With the year coming to a close, Jim Cramer, like everyone else, has a couple of things on his mind. The tail end of December saw significant turmoil in markets as while the Federal Reserve did cut interest rates by 25 basis points, it took a hawkish approach for its 2-25 rate cut cycle. The central bank guided just two cuts in 2025 as opposed to the earlier four, which led to the flagship S&P index dropping by 2.95% on the day of its decision.

Yet, the close of the week would prove to be a boon for markets in the form of the personal consumption expenditure (PCE) index. The PCE is the Fed's preferred inflation reading, and for November, it sat at 2.4% on an annualized basis. This was lower than the 2.5% that economists had predicted, and as a result, markets took a breather with the S&P closing 1.1% higher on Friday. However, while the flagship S&P index might have pared back some of its losses, the Russell index that tracks 2,000 small-cap stocks didn't perform so well.

On the day the Fed announced its rate cut, this stock index sank by 4.39%. Yet, while the S&P surpassed a percentage point in gains on Friday, the Russel index lagged it to close 0.94% higher. The small-cap stock index also missed this week's Santa Claus rally. From Monday to the close of trading on Christmas Eve, the S&P had gained 1.84% to nearly reverse all of its losses since the Fed's meeting. However, the Russell index ended up 0.78% higher and is still down 3.18% from its Tuesday close before the Fed's conference.

The fact that small-cap stocks fell sharply after the Fed's 'bullish bearishness' and failed to regain momentum after the PCE data is unsurprising. These companies, due to their lighter balance sheets and localized presence, are more sensitive to economic slowdowns than large and mega-cap stocks. Their dependence on economic performance was clear after President-elect Donald Trump's win in the November election following which the Russell index soared by 4%.

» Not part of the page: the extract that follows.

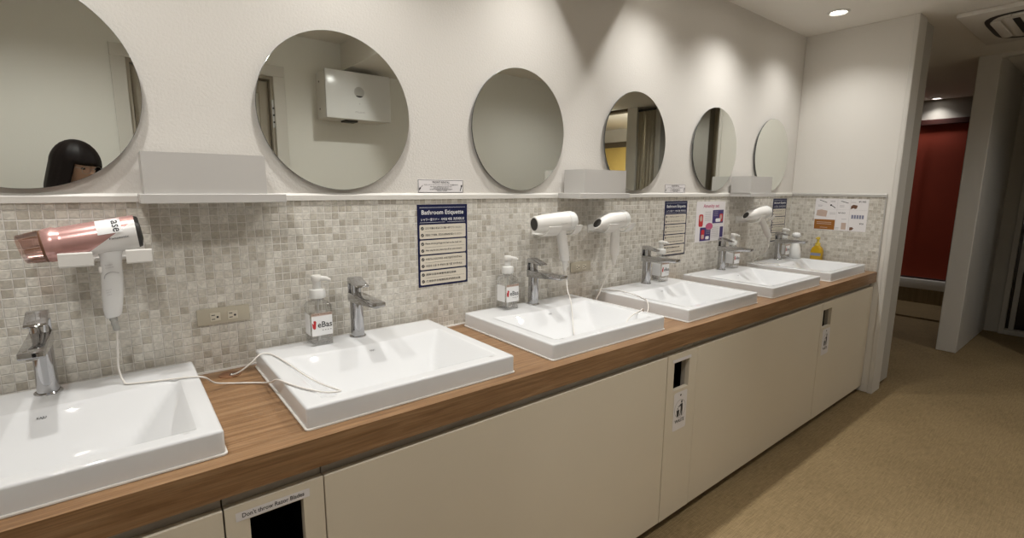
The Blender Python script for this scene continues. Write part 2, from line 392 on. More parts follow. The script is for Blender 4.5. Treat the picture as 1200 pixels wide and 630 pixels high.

The last time the index had posted similar and stronger gains was in July when it had gained by 11.54% in the second week. As you'd expect, the bullishness was driven by none other than the economy. Small-cap stocks soared when the consumer price index dipped by 0.1% in June for its first such drop in more than four years. Gains made by small-cap stocks came right when investors had, for the time being, had enough with technology stocks. This was indicated by the broader NASDAQ index gaining just 0.43% while the Russell index had soared by 11.54%.